One way to determine the public
IP address
for a system, i.e., the IP address that systems on the Internet will see for the
system when you connect to those external systems, from a
command-line interface (CLI) on a
Linux or
Mac OS X/macOS
system is to use the
dig
command dig +short myip.opendns.com @resolver1.opendns.com
.
E.g.:
$ dig +short myip.opendns.com @resolver1.opendns.com 137.103.94.167 $
Alternatively, you can use an nslookup command as shown below:
$ nslookup myip.opendns.com resolver1.opendns.com Server: resolver1.opendns.com Address: 208.67.222.222#53 Non-authoritative answer: Name: myip.opendns.com Address: 137.103.94.167 $
The nslookup method will work on Microsoft Windows systems as well as OS X/macOS and Linux sysems.

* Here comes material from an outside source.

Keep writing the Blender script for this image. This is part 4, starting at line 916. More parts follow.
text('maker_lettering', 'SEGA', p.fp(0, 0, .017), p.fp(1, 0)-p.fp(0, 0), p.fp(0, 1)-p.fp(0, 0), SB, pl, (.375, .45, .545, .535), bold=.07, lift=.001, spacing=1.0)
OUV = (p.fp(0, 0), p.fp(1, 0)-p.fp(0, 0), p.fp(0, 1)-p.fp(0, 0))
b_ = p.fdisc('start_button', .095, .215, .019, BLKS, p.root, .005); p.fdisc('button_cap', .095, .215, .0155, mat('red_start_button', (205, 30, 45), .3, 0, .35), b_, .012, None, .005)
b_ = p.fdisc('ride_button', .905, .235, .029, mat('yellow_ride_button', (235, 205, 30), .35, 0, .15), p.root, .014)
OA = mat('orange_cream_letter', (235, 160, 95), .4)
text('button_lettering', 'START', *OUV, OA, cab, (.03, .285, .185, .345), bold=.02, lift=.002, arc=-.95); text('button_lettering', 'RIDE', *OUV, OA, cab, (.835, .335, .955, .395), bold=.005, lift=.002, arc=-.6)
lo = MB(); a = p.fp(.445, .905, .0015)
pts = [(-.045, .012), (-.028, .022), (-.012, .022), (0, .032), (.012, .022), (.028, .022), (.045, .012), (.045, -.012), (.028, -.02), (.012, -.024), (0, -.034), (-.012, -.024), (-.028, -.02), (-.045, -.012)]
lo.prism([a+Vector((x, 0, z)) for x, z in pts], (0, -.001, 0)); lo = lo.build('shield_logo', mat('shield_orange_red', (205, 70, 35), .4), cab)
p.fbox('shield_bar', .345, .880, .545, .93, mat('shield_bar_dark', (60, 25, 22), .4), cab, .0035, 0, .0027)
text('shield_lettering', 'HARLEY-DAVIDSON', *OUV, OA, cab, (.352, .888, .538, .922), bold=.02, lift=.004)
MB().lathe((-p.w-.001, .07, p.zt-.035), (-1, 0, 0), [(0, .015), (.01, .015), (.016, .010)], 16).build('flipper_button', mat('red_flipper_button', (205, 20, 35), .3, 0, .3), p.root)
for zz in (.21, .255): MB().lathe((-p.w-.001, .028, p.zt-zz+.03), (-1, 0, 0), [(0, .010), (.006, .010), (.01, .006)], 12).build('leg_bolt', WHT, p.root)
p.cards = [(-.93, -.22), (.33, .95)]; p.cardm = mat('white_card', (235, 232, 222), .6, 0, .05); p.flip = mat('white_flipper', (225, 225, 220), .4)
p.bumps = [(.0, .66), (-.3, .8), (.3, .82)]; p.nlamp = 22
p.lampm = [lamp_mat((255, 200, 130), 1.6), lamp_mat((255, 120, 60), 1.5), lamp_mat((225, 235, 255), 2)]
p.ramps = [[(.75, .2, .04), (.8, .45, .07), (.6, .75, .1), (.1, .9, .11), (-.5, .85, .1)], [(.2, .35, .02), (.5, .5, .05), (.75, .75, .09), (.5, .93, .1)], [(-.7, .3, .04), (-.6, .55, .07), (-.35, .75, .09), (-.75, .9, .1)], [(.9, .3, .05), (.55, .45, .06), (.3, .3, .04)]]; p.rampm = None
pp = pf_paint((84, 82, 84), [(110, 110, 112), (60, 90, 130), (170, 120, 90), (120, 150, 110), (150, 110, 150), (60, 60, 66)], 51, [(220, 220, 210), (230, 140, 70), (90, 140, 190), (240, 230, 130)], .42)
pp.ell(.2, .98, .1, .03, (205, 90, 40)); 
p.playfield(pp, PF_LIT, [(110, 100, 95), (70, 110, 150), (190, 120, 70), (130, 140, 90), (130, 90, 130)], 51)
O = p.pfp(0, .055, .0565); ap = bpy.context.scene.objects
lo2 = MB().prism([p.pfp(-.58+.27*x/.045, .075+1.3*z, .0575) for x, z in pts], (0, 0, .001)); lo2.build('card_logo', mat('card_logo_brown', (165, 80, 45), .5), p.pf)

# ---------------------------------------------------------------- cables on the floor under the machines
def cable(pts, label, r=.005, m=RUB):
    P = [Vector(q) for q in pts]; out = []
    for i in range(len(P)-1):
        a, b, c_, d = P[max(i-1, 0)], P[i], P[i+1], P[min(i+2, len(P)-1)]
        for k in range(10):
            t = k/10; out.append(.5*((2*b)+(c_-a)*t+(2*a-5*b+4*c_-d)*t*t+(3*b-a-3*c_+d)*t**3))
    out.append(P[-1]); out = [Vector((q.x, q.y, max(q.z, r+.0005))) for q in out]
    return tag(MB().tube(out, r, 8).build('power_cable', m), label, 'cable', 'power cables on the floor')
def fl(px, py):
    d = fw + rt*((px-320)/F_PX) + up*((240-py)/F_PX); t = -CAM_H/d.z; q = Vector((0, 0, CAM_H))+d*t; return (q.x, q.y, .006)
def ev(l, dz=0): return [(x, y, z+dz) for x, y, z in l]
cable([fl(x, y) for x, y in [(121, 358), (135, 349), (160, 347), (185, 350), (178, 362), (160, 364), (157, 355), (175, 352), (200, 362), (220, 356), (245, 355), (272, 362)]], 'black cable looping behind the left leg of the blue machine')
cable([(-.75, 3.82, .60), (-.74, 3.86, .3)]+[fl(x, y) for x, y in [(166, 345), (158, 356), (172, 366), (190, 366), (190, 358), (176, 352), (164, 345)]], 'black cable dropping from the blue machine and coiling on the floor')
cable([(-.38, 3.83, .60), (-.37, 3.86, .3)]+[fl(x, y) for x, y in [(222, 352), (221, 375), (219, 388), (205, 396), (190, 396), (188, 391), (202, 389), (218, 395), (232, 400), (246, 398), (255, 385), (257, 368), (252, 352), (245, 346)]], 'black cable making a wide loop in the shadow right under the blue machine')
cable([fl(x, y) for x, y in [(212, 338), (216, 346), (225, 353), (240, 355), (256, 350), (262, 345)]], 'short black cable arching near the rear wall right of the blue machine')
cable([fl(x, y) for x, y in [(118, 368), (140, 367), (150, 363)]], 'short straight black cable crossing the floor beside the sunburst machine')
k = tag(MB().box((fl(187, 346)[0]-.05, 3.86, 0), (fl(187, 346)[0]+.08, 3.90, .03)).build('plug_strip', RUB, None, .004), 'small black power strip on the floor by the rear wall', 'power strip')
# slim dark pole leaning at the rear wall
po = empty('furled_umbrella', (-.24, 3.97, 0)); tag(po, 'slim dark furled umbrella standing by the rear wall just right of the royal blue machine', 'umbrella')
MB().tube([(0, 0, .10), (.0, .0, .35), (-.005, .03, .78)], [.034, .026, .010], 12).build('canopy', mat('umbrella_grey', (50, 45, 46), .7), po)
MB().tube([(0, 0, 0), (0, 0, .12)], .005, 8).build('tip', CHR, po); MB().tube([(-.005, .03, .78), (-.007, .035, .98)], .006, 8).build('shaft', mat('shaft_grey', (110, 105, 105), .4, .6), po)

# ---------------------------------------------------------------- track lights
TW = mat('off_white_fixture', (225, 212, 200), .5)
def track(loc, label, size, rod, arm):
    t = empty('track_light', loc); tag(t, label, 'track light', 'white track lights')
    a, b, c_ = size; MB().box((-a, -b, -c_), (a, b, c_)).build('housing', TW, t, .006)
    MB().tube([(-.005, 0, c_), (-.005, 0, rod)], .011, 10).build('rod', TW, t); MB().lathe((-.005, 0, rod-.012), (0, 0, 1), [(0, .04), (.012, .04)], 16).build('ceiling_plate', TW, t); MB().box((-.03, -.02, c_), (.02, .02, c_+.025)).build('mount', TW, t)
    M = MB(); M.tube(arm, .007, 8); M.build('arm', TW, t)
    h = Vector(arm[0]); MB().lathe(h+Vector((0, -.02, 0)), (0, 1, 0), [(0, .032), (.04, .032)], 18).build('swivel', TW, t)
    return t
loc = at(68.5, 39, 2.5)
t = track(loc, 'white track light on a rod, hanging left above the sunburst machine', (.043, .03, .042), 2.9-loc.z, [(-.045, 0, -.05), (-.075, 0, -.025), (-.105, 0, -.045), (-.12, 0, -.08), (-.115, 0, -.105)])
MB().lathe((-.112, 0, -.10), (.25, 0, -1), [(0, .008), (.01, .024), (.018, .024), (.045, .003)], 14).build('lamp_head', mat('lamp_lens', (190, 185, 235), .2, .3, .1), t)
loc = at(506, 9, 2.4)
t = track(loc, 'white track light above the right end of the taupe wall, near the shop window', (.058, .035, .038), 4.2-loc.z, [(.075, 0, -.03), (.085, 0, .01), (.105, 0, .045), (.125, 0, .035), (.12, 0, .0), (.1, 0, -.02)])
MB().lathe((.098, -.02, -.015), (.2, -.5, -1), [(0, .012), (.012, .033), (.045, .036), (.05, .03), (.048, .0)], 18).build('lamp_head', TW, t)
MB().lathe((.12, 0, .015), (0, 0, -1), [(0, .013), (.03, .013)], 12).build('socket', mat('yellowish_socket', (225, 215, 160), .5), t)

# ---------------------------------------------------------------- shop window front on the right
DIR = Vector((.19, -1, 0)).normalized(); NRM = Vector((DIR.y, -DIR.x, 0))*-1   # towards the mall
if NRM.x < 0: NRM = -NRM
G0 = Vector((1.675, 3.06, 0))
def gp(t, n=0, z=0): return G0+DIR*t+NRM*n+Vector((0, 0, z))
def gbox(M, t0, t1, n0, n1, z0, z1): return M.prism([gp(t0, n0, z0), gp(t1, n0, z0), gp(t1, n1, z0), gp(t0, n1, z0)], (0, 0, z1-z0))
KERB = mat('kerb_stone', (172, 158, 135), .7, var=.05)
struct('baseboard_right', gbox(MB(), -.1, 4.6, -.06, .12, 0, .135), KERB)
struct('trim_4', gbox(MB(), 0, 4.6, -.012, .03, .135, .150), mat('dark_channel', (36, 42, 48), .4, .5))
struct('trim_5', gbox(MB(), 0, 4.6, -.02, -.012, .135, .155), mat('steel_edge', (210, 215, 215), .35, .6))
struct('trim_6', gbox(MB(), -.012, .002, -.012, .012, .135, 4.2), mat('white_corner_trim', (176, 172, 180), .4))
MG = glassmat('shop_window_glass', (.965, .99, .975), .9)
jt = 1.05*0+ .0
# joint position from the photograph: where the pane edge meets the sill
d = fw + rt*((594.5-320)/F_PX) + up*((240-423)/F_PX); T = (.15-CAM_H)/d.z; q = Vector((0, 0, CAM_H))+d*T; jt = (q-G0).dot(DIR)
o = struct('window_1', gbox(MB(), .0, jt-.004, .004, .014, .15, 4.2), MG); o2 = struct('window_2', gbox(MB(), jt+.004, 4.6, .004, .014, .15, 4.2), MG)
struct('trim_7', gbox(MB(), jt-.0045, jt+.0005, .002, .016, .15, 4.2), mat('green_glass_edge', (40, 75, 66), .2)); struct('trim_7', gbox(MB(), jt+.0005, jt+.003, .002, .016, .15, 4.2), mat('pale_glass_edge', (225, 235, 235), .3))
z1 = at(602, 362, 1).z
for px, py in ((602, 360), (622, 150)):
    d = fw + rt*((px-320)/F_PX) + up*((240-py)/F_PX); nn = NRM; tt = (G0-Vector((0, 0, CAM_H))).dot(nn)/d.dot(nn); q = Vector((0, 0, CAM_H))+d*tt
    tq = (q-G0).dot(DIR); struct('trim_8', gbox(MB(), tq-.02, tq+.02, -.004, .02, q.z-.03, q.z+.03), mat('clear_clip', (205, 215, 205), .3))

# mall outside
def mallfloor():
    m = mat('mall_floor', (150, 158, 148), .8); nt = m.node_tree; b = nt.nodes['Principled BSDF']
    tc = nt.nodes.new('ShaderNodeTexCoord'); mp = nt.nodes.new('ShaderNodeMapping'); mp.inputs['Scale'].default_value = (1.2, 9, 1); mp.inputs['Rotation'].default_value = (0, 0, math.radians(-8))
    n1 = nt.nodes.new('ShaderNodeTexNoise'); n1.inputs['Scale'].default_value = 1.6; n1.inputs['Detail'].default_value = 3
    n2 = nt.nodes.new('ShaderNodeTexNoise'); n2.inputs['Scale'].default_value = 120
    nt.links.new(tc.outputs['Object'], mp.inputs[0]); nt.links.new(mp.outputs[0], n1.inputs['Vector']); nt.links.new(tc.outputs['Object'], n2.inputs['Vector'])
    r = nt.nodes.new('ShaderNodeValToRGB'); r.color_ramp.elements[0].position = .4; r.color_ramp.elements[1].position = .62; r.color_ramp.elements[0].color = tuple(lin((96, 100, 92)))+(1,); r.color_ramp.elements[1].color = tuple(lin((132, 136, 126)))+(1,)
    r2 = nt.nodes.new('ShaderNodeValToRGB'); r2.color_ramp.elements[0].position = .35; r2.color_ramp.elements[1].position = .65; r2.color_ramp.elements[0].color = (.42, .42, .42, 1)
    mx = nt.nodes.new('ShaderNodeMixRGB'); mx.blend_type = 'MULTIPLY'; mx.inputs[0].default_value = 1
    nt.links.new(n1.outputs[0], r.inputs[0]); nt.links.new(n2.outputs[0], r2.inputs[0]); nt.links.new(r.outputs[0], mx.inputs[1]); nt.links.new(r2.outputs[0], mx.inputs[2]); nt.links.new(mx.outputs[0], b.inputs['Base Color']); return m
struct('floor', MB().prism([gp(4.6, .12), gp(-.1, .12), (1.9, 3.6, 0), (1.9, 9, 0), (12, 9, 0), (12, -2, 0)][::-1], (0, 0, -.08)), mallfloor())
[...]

c:\Users\Public\>nslookup myip.opendns.com resolver1.opendns.com Server: resolver1.opendns.com Address: 208.67.222.222 Non-authoritative answer: Name: myip.opendns.com Address: 137.103.94.167 c:\Users\Public\>
Both commands submit a Domain Name System (DNS) query to the DNS server resolver1.opendns.com, a name server maintained by OpenDNS. When you look up the fully qualified domain name (FQDN) myip.opendns.com, the OpenDNS server will return the IP address of the system from which the DNS query originated, i.e., the system on which you ran the dig or nslookup command.